**GOAL OF THE EXERCISE:** Set down the full listing exactly, character for character.

**DATA EXCERPT:**

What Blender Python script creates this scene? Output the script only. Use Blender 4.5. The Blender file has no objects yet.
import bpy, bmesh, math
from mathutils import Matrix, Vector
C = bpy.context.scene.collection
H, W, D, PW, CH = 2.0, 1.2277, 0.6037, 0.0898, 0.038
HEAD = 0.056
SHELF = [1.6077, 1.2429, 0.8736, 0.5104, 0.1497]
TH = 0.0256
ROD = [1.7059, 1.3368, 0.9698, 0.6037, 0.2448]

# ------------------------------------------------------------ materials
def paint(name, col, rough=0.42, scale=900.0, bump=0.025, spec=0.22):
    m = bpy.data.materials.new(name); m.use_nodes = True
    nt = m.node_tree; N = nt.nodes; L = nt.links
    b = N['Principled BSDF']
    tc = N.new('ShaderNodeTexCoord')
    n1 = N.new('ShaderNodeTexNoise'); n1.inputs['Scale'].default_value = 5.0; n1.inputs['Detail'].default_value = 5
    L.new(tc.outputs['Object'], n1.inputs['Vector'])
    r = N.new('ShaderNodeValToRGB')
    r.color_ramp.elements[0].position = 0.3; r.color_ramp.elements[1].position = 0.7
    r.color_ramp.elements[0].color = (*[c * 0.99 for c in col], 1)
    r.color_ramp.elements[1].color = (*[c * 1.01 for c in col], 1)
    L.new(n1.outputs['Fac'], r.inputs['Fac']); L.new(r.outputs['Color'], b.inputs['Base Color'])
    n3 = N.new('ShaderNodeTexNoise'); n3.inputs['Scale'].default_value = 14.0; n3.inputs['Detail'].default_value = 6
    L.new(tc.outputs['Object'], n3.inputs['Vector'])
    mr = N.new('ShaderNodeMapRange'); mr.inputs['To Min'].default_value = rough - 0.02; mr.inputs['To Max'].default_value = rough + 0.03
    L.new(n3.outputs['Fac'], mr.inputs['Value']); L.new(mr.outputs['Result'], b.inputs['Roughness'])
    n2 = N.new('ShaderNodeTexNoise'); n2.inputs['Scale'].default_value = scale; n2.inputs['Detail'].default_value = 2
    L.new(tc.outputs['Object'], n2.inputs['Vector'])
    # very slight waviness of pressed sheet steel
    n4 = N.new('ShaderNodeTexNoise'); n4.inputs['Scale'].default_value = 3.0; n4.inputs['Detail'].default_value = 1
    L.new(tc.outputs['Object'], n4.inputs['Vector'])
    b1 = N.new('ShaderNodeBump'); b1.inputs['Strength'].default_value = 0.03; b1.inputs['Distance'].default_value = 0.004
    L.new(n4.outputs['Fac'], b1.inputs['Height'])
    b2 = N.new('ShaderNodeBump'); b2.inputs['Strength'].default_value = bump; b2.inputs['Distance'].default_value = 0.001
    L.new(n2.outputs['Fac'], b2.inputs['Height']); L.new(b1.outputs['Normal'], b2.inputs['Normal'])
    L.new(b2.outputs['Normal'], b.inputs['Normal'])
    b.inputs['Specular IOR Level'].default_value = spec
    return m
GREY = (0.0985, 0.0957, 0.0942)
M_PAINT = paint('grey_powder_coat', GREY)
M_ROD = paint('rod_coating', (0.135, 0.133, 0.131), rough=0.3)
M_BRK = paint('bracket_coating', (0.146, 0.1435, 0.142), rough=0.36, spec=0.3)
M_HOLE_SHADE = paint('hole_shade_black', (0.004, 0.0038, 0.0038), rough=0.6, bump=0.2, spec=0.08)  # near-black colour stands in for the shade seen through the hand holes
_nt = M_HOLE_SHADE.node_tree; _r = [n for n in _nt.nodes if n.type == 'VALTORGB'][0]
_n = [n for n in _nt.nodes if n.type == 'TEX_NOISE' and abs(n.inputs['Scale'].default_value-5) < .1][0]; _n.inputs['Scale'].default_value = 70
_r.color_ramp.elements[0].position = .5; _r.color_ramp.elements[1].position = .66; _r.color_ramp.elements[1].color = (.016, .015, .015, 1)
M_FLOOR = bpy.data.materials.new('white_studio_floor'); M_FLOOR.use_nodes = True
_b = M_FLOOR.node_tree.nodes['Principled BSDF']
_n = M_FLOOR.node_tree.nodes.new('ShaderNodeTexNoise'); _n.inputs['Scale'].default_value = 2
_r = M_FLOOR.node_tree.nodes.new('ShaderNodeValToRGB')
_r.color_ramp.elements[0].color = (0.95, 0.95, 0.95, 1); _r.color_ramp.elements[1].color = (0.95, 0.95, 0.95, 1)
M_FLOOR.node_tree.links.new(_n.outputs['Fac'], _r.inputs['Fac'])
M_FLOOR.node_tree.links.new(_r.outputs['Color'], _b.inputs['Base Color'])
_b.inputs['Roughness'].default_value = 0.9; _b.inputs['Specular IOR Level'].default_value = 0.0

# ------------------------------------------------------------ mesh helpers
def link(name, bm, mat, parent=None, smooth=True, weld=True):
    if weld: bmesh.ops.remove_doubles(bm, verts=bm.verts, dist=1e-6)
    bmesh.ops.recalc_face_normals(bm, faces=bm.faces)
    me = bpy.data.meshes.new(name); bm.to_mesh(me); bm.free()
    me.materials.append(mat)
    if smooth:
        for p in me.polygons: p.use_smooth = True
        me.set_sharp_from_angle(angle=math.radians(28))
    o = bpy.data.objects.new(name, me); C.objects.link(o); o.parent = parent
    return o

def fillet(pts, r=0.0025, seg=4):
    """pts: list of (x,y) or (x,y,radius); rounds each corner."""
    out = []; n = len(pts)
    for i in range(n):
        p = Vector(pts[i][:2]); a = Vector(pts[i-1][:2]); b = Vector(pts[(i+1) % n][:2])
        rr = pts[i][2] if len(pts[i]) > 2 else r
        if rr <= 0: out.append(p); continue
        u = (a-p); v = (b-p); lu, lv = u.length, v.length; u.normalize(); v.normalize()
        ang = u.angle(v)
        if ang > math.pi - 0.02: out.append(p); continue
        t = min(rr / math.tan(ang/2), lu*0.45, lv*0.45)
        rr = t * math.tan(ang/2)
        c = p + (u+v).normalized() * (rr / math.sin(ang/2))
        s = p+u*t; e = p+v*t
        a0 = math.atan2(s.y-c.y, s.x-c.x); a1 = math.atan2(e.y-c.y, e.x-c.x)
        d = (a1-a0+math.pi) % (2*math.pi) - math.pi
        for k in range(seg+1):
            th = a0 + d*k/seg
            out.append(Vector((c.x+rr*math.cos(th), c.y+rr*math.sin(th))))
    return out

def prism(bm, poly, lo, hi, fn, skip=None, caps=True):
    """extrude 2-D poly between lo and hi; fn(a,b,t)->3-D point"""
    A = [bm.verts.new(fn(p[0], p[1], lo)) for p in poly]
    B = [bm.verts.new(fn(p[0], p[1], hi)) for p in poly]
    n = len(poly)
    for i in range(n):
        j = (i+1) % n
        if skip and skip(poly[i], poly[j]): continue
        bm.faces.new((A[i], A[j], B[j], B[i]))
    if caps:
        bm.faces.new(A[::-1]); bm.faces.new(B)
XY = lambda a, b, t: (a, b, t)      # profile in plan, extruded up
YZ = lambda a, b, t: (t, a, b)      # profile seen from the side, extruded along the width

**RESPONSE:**
What Blender Python script creates this scene? Output the script only. Use Blender 4.5. The Blender file has no objects yet.
import bpy, bmesh, math
from mathutils import Matrix, Vector
C = bpy.context.scene.collection
H, W, D, PW, CH = 2.0, 1.2277, 0.6037, 0.0898, 0.038
HEAD = 0.056
SHELF = [1.6077, 1.2429, 0.8736, 0.5104, 0.1497]
TH = 0.0256
ROD = [1.7059, 1.3368, 0.9698, 0.6037, 0.2448]

# ------------------------------------------------------------ materials
def paint(name, col, rough=0.42, scale=900.0, bump=0.025, spec=0.22):
    m = bpy.data.materials.new(name); m.use_nodes = True
    nt = m.node_tree; N = nt.nodes; L = nt.links
    b = N['Principled BSDF']
    tc = N.new('ShaderNodeTexCoord')
    n1 = N.new('ShaderNodeTexNoise'); n1.inputs['Scale'].default_value = 5.0; n1.inputs['Detail'].default_value = 5
    L.new(tc.outputs['Object'], n1.inputs['Vector'])
    r = N.new('ShaderNodeValToRGB')
    r.color_ramp.elements[0].position = 0.3; r.color_ramp.elements[1].position = 0.7
    r.color_ramp.elements[0].color = (*[c * 0.99 for c in col], 1)
    r.color_ramp.elements[1].color = (*[c * 1.01 for c in col], 1)
    L.new(n1.outputs['Fac'], r.inputs['Fac']); L.new(r.outputs['Color'], b.inputs['Base Color'])
    n3 = N.new('ShaderNodeTexNoise'); n3.inputs['Scale'].default_value = 14.0; n3.inputs['Detail'].default_value = 6
    L.new(tc.outputs['Object'], n3.inputs['Vector'])
    mr = N.new('ShaderNodeMapRange'); mr.inputs['To Min'].default_value = rough - 0.02; mr.inputs['To Max'].default_value = rough + 0.03
    L.new(n3.outputs['Fac'], mr.inputs['Value']); L.new(mr.outputs['Result'], b.inputs['Roughness'])
    n2 = N.new('ShaderNodeTexNoise'); n2.inputs['Scale'].default_value = scale; n2.inputs['Detail'].default_value = 2
    L.new(tc.outputs['Object'], n2.inputs['Vector'])
    # very slight waviness of pressed sheet steel
    n4 = N.new('ShaderNodeTexNoise'); n4.inputs['Scale'].default_value = 3.0; n4.inputs['Detail'].default_value = 1
    L.new(tc.outputs['Object'], n4.inputs['Vector'])
    b1 = N.new('ShaderNodeBump'); b1.inputs['Strength'].default_value = 0.03; b1.inputs['Distance'].default_value = 0.004
    L.new(n4.outputs['Fac'], b1.inputs['Height'])
    b2 = N.new('ShaderNodeBump'); b2.inputs['Strength'].default_value = bump; b2.inputs['Distance'].default_value = 0.001
    L.new(n2.outputs['Fac'], b2.inputs['Height']); L.new(b1.outputs['Normal'], b2.inputs['Normal'])
    L.new(b2.outputs['Normal'], b.inputs['Normal'])
    b.inputs['Specular IOR Level'].default_value = spec
    return m
GREY = (0.0985, 0.0957, 0.0942)
M_PAINT = paint('grey_powder_coat', GREY)
M_ROD = paint('rod_coating', (0.135, 0.133, 0.131), rough=0.3)
M_BRK = paint('bracket_coating', (0.146, 0.1435, 0.142), rough=0.36, spec=0.3)
M_HOLE_SHADE = paint('hole_shade_black', (0.004, 0.0038, 0.0038), rough=0.6, bump=0.2, spec=0.08)  # near-black colour stands in for the shade seen through the hand holes
_nt = M_HOLE_SHADE.node_tree; _r = [n for n in _nt.nodes if n.type == 'VALTORGB'][0]
_n = [n for n in _nt.nodes if n.type == 'TEX_NOISE' and abs(n.inputs['Scale'].default_value-5) < .1][0]; _n.inputs['Scale'].default_value = 70
_r.color_ramp.elements[0].position = .5; _r.color_ramp.elements[1].position = .66; _r.color_ramp.elements[1].color = (.016, .015, .015, 1)
M_FLOOR = bpy.data.materials.new('white_studio_floor'); M_FLOOR.use_nodes = True
_b = M_FLOOR.node_tree.nodes['Principled BSDF']
_n = M_FLOOR.node_tree.nodes.new('ShaderNodeTexNoise'); _n.inputs['Scale'].default_value = 2
_r = M_FLOOR.node_tree.nodes.new('ShaderNodeValToRGB')
_r.color_ramp.elements[0].color = (0.95, 0.95, 0.95, 1); _r.color_ramp.elements[1].color = (0.95, 0.95, 0.95, 1)
M_FLOOR.node_tree.links.new(_n.outputs['Fac'], _r.inputs['Fac'])
M_FLOOR.node_tree.links.new(_r.outputs['Color'], _b.inputs['Base Color'])
_b.inputs['Roughness'].default_value = 0.9; _b.inputs['Specular IOR Level'].default_value = 0.0

# ------------------------------------------------------------ mesh helpers
def link(name, bm, mat, parent=None, smooth=True, weld=True):
    if weld: bmesh.ops.remove_doubles(bm, verts=bm.verts, dist=1e-6)
    bmesh.ops.recalc_face_normals(bm, faces=bm.faces)
    me = bpy.data.meshes.new(name); bm.to_mesh(me); bm.free()
    me.materials.append(mat)
    if smooth:
        for p in me.polygons: p.use_smooth = True
        me.set_sharp_from_angle(angle=math.radians(28))
    o = bpy.data.objects.new(name, me); C.objects.link(o); o.parent = parent
    return o

def fillet(pts, r=0.0025, seg=4):
    """pts: list of (x,y) or (x,y,radius); rounds each corner."""
    out = []; n = len(pts)
    for i in range(n):
        p = Vector(pts[i][:2]); a = Vector(pts[i-1][:2]); b = Vector(pts[(i+1) % n][:2])
        rr = pts[i][2] if len(pts[i]) > 2 else r
        if rr <= 0: out.append(p); continue
        u = (a-p); v = (b-p); lu, lv = u.length, v.length; u.normalize(); v.normalize()
        ang = u.angle(v)
        if ang > math.pi - 0.02: out.append(p); continue
        t = min(rr / math.tan(ang/2), lu*0.45, lv*0.45)
        rr = t * math.tan(ang/2)
        c = p + (u+v).normalized() * (rr / math.sin(ang/2))
        s = p+u*t; e = p+v*t
        a0 = math.atan2(s.y-c.y, s.x-c.x); a1 = math.atan2(e.y-c.y, e.x-c.x)
        d = (a1-a0+math.pi) % (2*math.pi) - math.pi
        for k in range(seg+1):
            th = a0 + d*k/seg
            out.append(Vector((c.x+rr*math.cos(th), c.y+rr*math.sin(th))))
    return out

def prism(bm, poly, lo, hi, fn, skip=None, caps=True):
    """extrude 2-D poly between lo and hi; fn(a,b,t)->3-D point"""
    A = [bm.verts.new(fn(p[0], p[1], lo)) for p in poly]
    B = [bm.verts.new(fn(p[0], p[1], hi)) for p in poly]
    n = len(poly)
    for i in range(n):
        j = (i+1) % n
        if skip and skip(poly[i], poly[j]): continue
        bm.faces.new((A[i], A[j], B[j], B[i]))
    if caps:
        bm.faces.new(A[::-1]); bm.faces.new(B)
XY = lambda a, b, t: (a, b, t)      # profile in plan, extruded up
YZ = lambda a, b, t: (t, a, b)      # profile seen from the side, extruded along the width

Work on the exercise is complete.